4. The apparatus as recited in claim 1, comprising a control mechanism configured to control precise adjustment of compound angles and/or rotated angles of an item suspended from the crossbars during lifting and/or lowering.

5. The apparatus as recited in claim 4, comprising a joystick type input device interfacing with the control mechanism to start and stop the correct combination of actuators providing the desired movement and angle adjustment of the item being hoisted.

6. The apparatus as recited in claim 1, comprising a hoist, the actuator mechanism being coupled to the hoist.

7. The apparatus as recited in claim 1, comprising a forklift, the actuator mechanism being coupled to the forklift.

8. The apparatus as recited in claim 1, wherein the actuators are selected from the group consisting of: electric screw gear linear actuators, hydraulic piston linear actuators, pneumatic piston linear actuators and combinations thereof.

9. An apparatus, comprising: an actuator mechanism for controlling orientation of an item suspended from the actuator mechanism, the actuator mechanism having: at least one actuator coupled to a crossbar for providing controlled movement of the crossbar in an x-axis angle thereby controlling an x-axis angle of the item, anda load leveler for providing controlled movement of the item in a y-axis angle.

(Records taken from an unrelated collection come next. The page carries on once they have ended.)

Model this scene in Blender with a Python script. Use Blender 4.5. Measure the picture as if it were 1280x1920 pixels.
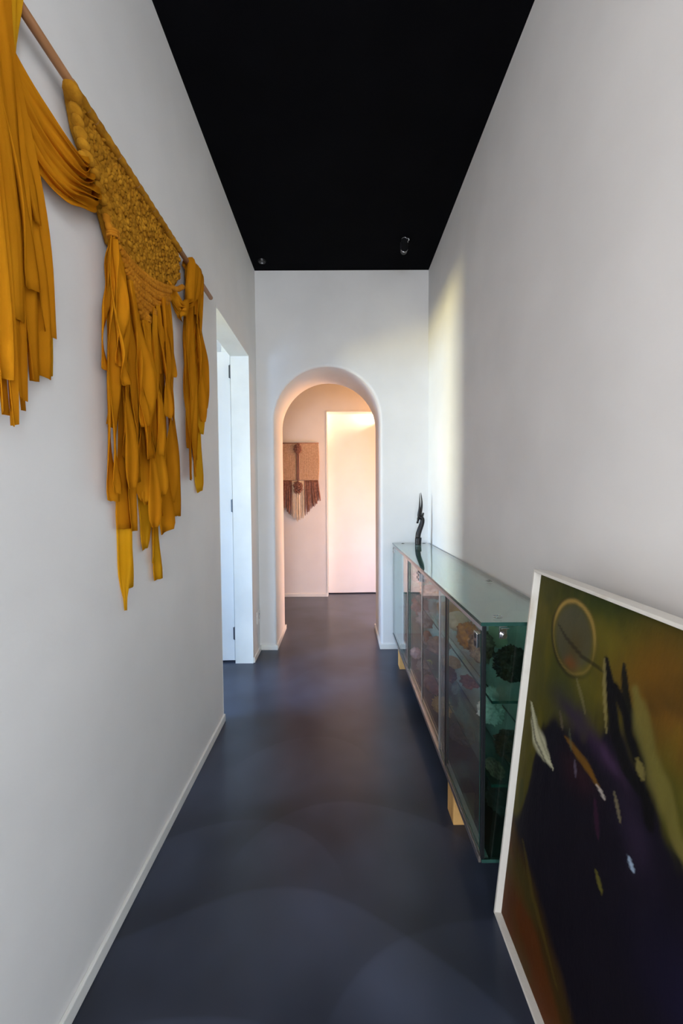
import bpy, bmesh, math, random
import numpy as np
from mathutils import Vector, Matrix, noise

for o in list(bpy.data.objects):
    bpy.data.objects.remove(o, do_unlink=True)
scn = bpy.context.scene
C = scn.collection
PI = math.pi
random.seed(7)

# ------------------------------------------------------------------ camera
def setup_camera():
    f, r = 750.0, math.radians(0.38)
    Yc = Vector(((637 - 640) / f, (960 - 929) / f, -1)).normalized()
    Zc = Vector((-math.sin(r), math.cos(r), 0))
    Zc = (Zc - Zc.dot(Yc) * Yc).normalized()
    Xc = Yc.cross(Zc)
    R = Matrix((Xc, Yc, Zc))            # rows: world axes seen from the camera = world-from-camera
    cam = bpy.data.cameras.new('camera'); co = bpy.data.objects.new('camera', cam); C.objects.link(co)
    cam.sensor_fit = 'VERTICAL'; cam.sensor_height = 36; cam.sensor_width = 24
    cam.lens = f / 1920 * 36; cam.clip_start = 0.02; cam.clip_end = 60
    co.matrix_world = Matrix.Translation((0, 0, 1.15)) @ R.to_4x4()
    scn.camera = co
setup_camera()

# ------------------------------------------------------------------ world, exposure, lights
scn.view_settings.view_transform = 'Standard'
scn.view_settings.look = 'None'
scn.view_settings.gamma = 1
scn.view_settings.use_curve_mapping = False
scn.view_settings.exposure = 0.0
scn.cycles.transparent_max_bounces = 40
w = bpy.data.worlds.new('world'); scn.world = w; w.use_nodes = True
w.node_tree.nodes['Background'].inputs[0].default_value = (0.75, 0.85, 1.0, 1)
w.node_tree.nodes['Background'].inputs[1].default_value = 0.35

def area(name, loc, look, sx, sy, power, color, spread=180):
    l = bpy.data.lights.new(name, 'AREA'); l.shape = 'RECTANGLE'; l.size = sx; l.size_y = sy
    l.energy = power; l.color = color; l.spread = math.radians(spread)
    o = bpy.data.objects.new(name, l); C.objects.link(o); o.location = loc
    d = Vector(look) - Vector(loc)
    o.rotation_euler = d.to_track_quat('-Z', 'Y').to_euler()
    return o
# daylight behind the side-room window: sky above, sunlit lawn below
area('sky_light', (-5.2, 1.05, 2.25), (-0.6, 2.3, 0.7), 1.8, 2.2, 560, (0.40, 0.64, 1.0))
area('lawn_light', (-5.4, 1.35, 1.00), (-1.2, 2.1, 1.9), 1.3, 0.7, 420, (1.0, 0.88, 0.40))
area('side_fill_light', (-1.75, -0.62, 1.05), (-0.45, 2.95, 0.75), 0.7, 1.0, 28, (0.34, 0.60, 1.0))  # added blue fill behind an invented opening, to tint the far wall
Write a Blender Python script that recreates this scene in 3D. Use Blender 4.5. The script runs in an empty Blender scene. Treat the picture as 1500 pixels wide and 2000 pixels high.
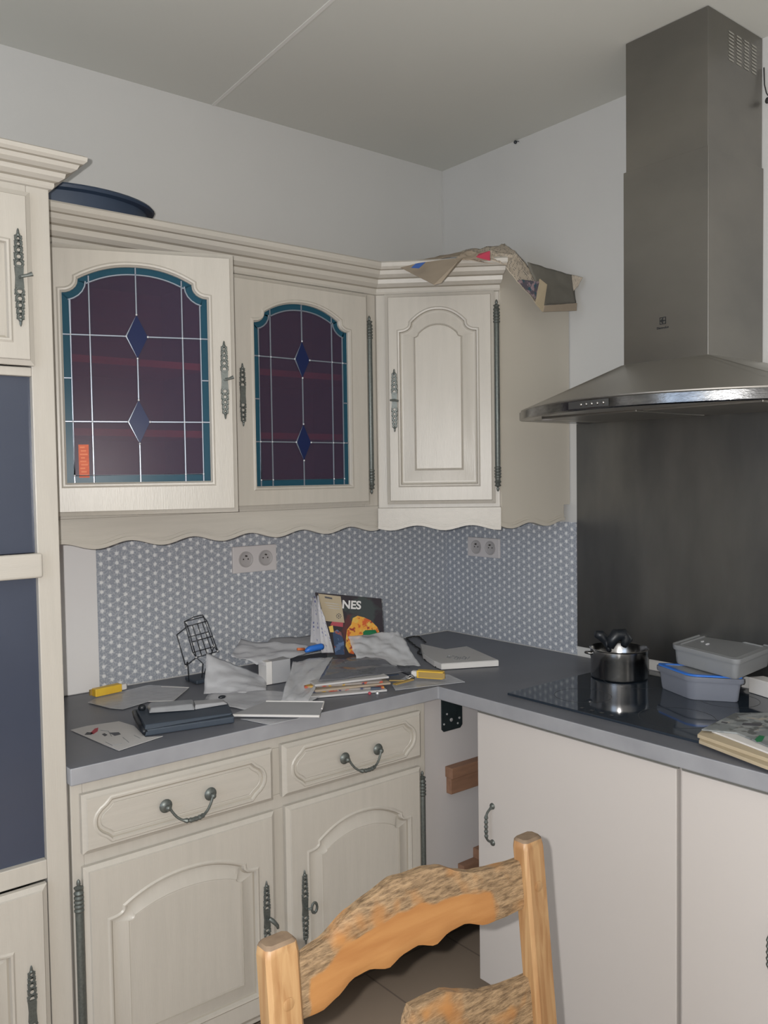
import bpy, bmesh, math, random
from mathutils import Vector, Matrix, noise
from math import pi, sin, cos, radians, sqrt
random.seed(7)
S = bpy.context.scene
COL = S.collection
# ------------------------------------------------------------------ camera, light, exposure
CAM = Vector((-2.2543, -2.4009, 1.4996))
YAW, PITCH, ROLL, FPX = 0.681821, -0.042736, -0.014414, 1679.17
_f = Vector((sin(YAW)*cos(PITCH), cos(YAW)*cos(PITCH), sin(PITCH)))
_r = Vector((cos(YAW), -sin(YAW), 0)); _u = _r.cross(_f)
_rx = _r*cos(ROLL)+_u*sin(ROLL); _ux = _u*cos(ROLL)-_r*sin(ROLL)
cd = bpy.data.cameras.new('camera'); cam = bpy.data.objects.new('camera', cd); COL.objects.link(cam)
cam.matrix_world = Matrix(((_rx.x, _ux.x, -_f.x, CAM.x), (_rx.y, _ux.y, -_f.y, CAM.y), (_rx.z, _ux.z, -_f.z, CAM.z), (0, 0, 0, 1)))
cd.sensor_fit = 'VERTICAL'; cd.sensor_height = 36; cd.sensor_width = 36; cd.lens = FPX/2000*36; cd.clip_start = 0.02
S.camera = cam
S.view_settings.view_transform = 'Standard'; S.view_settings.look = 'None'
S.view_settings.gamma = 1; S.view_settings.use_curve_mapping = False
S.view_settings.exposure = 0.0
W = bpy.data.worlds.new('world'); S.world = W; W.use_nodes = True
W.node_tree.nodes['Background'].inputs[0].default_value = (0.62, 0.75, 1.0, 1)
W.node_tree.nodes['Background'].inputs[1].default_value = 0.9
def light(name, kind, loc, energy, color, **kw):
    l = bpy.data.lights.new(name, kind); l.energy = energy; l.color = color
    for k, v in kw.items(): setattr(l, k, v)
    o = bpy.data.objects.new(name, l); COL.objects.link(o); o.location = loc
    return o
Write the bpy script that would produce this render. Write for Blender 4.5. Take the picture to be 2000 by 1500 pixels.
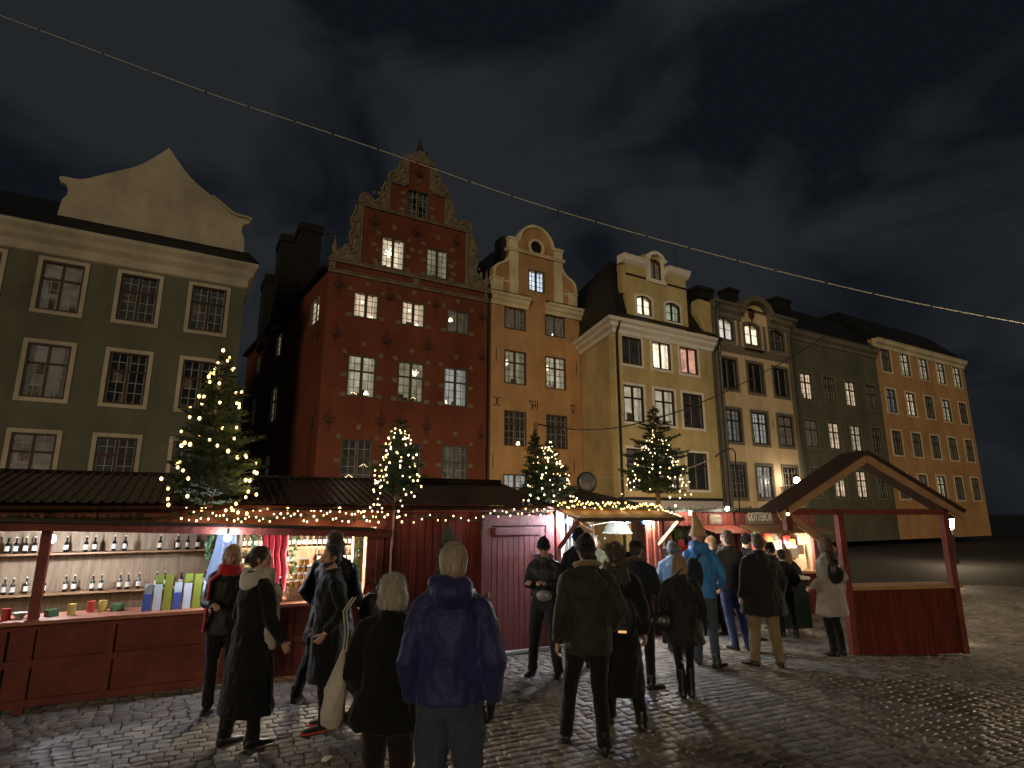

10. The apparatus as recited in claim 9, comprising a control mechanism configured to control precise adjustment of both the x-axis and y-axis compound and/or rotated angles during lifting and/or lowering of the item.

11. An apparatus, comprising: an actuator mechanism for controlling orientation of an item suspended from the actuator mechanism, the actuator mechanism having: a first load leveler for providing controlled movement of the item in an x-axis angle, anda second load leveler for providing controlled movement of the item in a y-axis angle.

12. The apparatus as recited in claim 11, comprising a control mechanism configured to control precise adjustment of both the x-axis and y-axis compound and/or rotated angles during lifting and/or lowering of the item.